Le chiffre de 100 euros/t de carbone, Michael Horsch ne le choisit pas au hasard. Il est issu d’une déclaration du patron du groupe Volkswagen, Herbert Diess, à Davos, en Suisse, à l'occasion du dernier forum économique mondial. Il a en effet estimé que la taxe carbone était trop faible en Allemagne : « Je pense que le prix est trop bas. Je souhaite toujours une taxe CO2 plus élevée de la part des politiques. Voyons l'Europe : en Suède, nous avons plus de 100 euros/tonne et cela fonctionne bien. »

Replacer l’agriculture au centre des solutions pour le carbone

Comment transformer cette opportunité en une affaire pour le monde agricole. « C’est loin d’être simple, note Michael Horsch, et malheureusement nos lobbys agricoles et nos politiques ne font pas le travail nécessaire pour porter l’agriculture comme une solution au carbone auprès des acteurs concernés comme l’automobile par exemple. Ce secteur d’activité, en particulier, se tourne alors vers les organisations non gouvernementales ou des associations environnementalistes pour trouver des solutions qui consistent entre autres à planter des arbres à l’autre bout de la planète pour compenser leurs émissions. Et personne ne les informe du formidable puits de carbone en puissance qu’est le sol », s’irrite l’homme qui parle depuis peu à l’oreille du constructeur automobile Skoda, l’une des marques du groupe Volkswagen.

Les constructeurs automobiles sont de bons clients pour les puits de carbone agricoles

Skoda, comme toutes les autres marques du groupe allemand, subit donc une grosse pression pour réduire les émissions de CO2 de son industrie. Si l’on prend l’ensemble du cycle de vie d’une voiture qui parcourt 200000 km, l’empreinte CO2 de sa production représente 15%, celle de son utilisation 80% et 5% en ce qui concerne son recyclage. Pour ce qui est de la production, 87% (des 15%) sont émis par les sous-traitants du constructeur. Les 13% restants sont dus au montage au sein des usines du constructeur selon Michael Horsch. Si des efforts peuvent évidemment être faits, le constructeur ne peut pas réduire ses émissions de CO2 à néant.

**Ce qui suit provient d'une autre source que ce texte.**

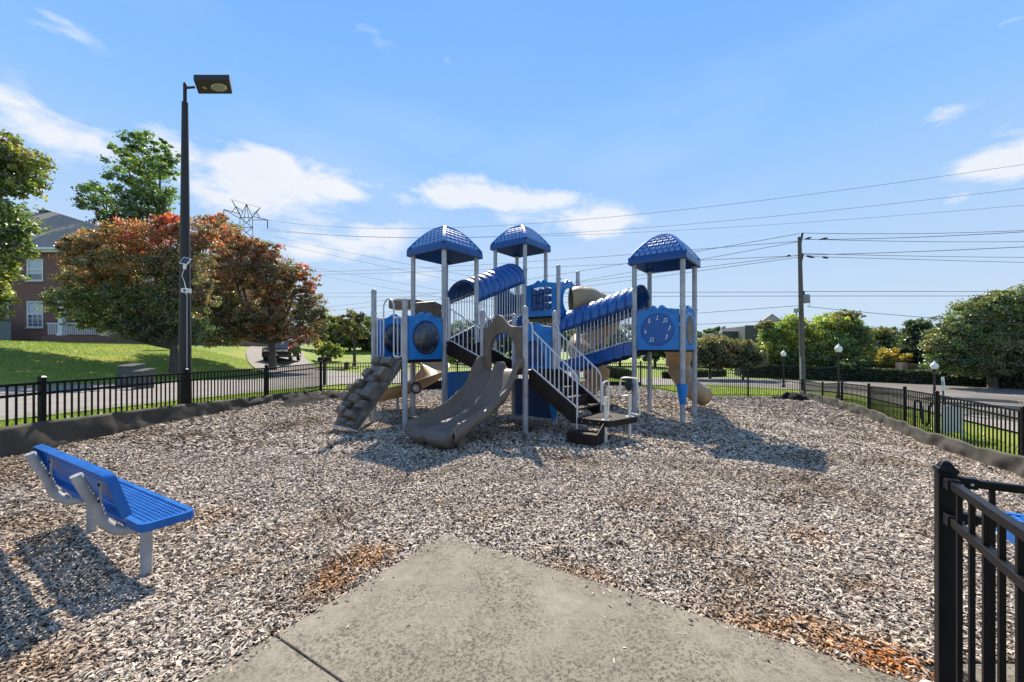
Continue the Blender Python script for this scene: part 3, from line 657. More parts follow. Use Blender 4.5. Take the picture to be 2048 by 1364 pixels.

Si la moyenne de la flotte de véhicules vendue par un constructeur automobile dépasse 95 g/km d’émission de CO2, gare à l’amende salée. © tarikdiz/Adobe Stock

 

C’est sans compter que depuis le 1er janvier 2020, les véhicules particuliers neufs vendus dans l’Union européenne sont limités à une émission de 95 g/km de CO2 (pour les véhicules thermiques, cela correspond à une consommation de l’ordre de 3 l pour 100 km), sous peine de pénalités financières imposées aux constructeurs de 95 euros/g/km de CO2 excédentaire par véhicule. Des pénalités qui mettraient à mal la rentabilité de chaque véhicule vendu. Pour que la moyenne de tous les véhicules vendus soit sous cette barre fatidique, la seule solution à court terme pour les constructeurs, c’est le véhicule électrique. Et dès 2020, il faudrait que 20% de la flotte de véhicules vendus soit électrique. Et même s’ils y parvenaient, il leur resterait encore une problématique marketing et d’image de marque. Le cycle de vie d’un véhicule électrique émet encore 16 t de CO2 dans l’atmosphère. Il y a donc fort à parier que les constructeurs cherchent des certificats carbone pour compenser cette épine qu’ils gardent dans le pied. Une opportunité à ne pas rater pour l’agriculture qui est capable de proposer ce service, même si ce ne sera pas facile.